Camilla's hair was styled by Gugh Green of Hugh and Stephen. Her makeup was done by Julia Biddlecombe.

She changed into a long flowing, bluish colored gown and coat for the blessing service.

Prince Charles did not wear a military uniform, but wore a formal morning suit consisting of grey trousers, a silver tie, a charcoal long coat, and a cross-over waistcoat. Princes William and Harry wore formal dark charcoal morning suits with burgundy ties.

Wedding Rings:

Designed by Wartski of London, the wedding rings' gold was mined from the Clogau St. David's mine and the River Mawdach in the Kings Forest in Bontddu, North Wales.

Civil Ceremony:

The wedding of Prince Charles and Camilla Parker Bowles was a private, modest civil ceremony at 17th century Guildhall in Windsor. It was the first time that an heir to the British throne was married in a civil ceremony.

There were several other couples married in the Windsor Guildhall in the same time frame.

Breaking with tradition, the couple met before their wedding and arrived together at Guildhall in a 1962 Rolls-Royce Phantom VI instead of the traditional horse-drawn coach. The car was given to the Queen for her Silver Jubilee in 1978 by the Society of Motor Manufacturers and Traders. Thirty guests, primarily close family members, excluding the Queen and Duke of Edinburgh, attended the civil ceremony conducted by the Royal Borough's Superintendant Registrar, Clair Williams. Guests at the civil ceremony included Prince William, Prince Harry, Prince Andrew, Prince Edward and his wife Sophie, Princess Anne and her husband Timothy Laurence, Major Bruce Shand and Laura Parker Bowles.

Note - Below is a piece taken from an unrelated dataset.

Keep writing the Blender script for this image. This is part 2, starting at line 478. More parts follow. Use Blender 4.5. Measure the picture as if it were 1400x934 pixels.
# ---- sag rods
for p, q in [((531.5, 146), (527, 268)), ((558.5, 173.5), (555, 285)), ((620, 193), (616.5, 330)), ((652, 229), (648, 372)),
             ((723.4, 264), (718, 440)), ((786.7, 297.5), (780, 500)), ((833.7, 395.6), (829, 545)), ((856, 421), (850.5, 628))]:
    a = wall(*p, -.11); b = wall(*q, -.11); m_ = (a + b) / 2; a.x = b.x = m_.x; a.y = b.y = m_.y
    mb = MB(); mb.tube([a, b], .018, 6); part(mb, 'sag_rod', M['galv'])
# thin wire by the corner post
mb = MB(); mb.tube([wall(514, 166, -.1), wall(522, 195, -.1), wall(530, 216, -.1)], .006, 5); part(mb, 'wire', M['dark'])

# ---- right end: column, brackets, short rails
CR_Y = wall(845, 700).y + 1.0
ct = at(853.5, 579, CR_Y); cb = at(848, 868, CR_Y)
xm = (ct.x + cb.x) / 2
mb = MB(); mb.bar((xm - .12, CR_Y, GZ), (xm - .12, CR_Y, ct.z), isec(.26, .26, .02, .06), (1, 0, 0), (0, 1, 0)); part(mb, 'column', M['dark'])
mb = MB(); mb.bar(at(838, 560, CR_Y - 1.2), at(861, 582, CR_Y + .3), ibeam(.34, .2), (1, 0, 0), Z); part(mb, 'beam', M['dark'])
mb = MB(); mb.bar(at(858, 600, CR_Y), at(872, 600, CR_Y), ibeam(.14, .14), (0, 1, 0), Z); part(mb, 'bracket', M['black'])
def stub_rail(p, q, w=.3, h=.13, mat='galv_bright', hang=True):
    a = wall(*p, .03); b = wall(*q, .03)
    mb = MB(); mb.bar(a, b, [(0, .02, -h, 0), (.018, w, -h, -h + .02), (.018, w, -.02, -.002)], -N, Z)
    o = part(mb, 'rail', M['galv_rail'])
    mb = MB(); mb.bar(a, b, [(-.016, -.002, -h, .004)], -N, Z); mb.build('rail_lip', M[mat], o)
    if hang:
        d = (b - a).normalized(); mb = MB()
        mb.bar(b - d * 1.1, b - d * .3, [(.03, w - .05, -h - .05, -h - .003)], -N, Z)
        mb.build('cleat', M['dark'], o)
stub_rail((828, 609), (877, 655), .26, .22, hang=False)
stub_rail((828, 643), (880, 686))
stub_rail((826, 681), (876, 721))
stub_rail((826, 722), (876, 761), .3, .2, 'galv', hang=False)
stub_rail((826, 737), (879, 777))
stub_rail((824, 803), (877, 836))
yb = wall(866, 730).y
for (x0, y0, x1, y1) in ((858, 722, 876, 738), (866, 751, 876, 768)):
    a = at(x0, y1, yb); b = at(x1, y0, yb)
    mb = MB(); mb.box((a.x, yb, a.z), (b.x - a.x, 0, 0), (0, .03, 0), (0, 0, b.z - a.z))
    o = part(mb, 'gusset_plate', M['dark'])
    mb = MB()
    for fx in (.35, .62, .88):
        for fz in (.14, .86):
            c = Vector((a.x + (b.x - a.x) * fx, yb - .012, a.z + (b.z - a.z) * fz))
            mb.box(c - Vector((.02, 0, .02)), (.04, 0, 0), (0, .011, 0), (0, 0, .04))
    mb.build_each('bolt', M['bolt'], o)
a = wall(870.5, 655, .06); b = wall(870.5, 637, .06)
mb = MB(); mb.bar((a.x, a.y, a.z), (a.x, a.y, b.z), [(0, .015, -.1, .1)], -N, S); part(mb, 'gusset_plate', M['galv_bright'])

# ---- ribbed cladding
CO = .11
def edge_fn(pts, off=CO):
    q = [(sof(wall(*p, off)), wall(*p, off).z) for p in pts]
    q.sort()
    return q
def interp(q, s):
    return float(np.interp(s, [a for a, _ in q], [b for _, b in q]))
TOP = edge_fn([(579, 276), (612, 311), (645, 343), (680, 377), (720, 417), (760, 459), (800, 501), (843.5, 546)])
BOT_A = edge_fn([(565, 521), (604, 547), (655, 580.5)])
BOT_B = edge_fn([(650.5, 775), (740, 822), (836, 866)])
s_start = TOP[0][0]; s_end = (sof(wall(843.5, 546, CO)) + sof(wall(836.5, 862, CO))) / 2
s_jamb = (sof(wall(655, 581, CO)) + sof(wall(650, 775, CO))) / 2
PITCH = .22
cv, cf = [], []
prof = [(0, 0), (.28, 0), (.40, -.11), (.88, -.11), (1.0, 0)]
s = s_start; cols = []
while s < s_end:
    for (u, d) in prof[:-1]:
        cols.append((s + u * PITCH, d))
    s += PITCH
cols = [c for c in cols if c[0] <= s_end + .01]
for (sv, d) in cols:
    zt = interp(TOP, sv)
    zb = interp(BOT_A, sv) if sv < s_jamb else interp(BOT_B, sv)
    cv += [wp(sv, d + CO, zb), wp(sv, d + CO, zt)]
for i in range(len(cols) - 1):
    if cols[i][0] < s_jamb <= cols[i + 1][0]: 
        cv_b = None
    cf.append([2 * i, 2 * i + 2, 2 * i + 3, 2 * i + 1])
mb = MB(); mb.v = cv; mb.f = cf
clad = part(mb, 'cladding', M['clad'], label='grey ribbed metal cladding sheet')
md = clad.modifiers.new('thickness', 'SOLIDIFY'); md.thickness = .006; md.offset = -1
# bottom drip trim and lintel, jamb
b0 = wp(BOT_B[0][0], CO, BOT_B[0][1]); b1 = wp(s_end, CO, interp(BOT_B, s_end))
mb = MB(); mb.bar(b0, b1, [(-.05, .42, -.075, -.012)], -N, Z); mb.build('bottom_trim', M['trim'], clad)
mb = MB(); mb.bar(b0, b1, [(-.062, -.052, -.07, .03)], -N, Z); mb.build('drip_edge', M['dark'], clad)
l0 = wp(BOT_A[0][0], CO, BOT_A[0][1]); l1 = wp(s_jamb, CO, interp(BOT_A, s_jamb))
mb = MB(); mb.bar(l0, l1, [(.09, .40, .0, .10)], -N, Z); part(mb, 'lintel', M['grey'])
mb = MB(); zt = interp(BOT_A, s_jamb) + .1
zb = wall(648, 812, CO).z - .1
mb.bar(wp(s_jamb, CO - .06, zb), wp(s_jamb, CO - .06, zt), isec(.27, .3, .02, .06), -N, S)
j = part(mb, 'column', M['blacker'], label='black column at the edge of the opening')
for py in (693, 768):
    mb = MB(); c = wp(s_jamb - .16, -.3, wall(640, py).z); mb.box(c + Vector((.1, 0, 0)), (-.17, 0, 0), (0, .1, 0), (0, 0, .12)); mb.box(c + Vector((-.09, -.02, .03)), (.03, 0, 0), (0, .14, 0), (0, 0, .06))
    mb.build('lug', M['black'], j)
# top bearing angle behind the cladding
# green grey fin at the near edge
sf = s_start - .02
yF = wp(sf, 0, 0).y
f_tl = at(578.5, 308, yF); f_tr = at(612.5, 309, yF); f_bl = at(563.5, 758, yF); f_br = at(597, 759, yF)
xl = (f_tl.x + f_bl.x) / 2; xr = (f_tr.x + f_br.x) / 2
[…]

As soon as the twenty minute ceremony in the Ascot Room was over, Camilla Parker Bowles became known as HRH the Duchess of Cornwall.

Best Man, Maid of Honor, Witnessess, etc:

The royal term for a best man is "supporter" and although it is tradition for an heir to the throne to have two supporters, there was not a best man at the wedding ceremony. Prince William and Tom Bowles were witnesses at the ceremony, handed the rings to their parents, and signed the register.


The flowers reportedly came from both Charles's Highgrove estate and from Camilla's Raymill House. Daffodils, jasmine, Lily of the Valley, pink and cream lilies, camellias, hydrangeas, and roses filled the locations where the royal couple shared their happiness with their guests.

Blessing Ceremony:

The majestic service of prayer and dedication in the gothic St. George's Chapel in Windsor Castle followed the civil ceremony. The televised Church of England blessing service was led by the Archbishop of Canterbury Dr. Rowan Williams.

During the blessing ceremony of their wedding by the Archbishop of Canterbury, Prince Charles and Camilla Parker Bowles said an act of penitence from the 1662 Book of Common Prayer. They also renewed their civil vows and pledged to be faithful to one another.

Text of the Act of Penitence:

"We acknowledge and bewail our manifold sins and wickedness, which we, from time to time, most grievously have committed, by thought, word and deed, against thy Divine Majesty, provoking most justly thy wrath and indignation against us."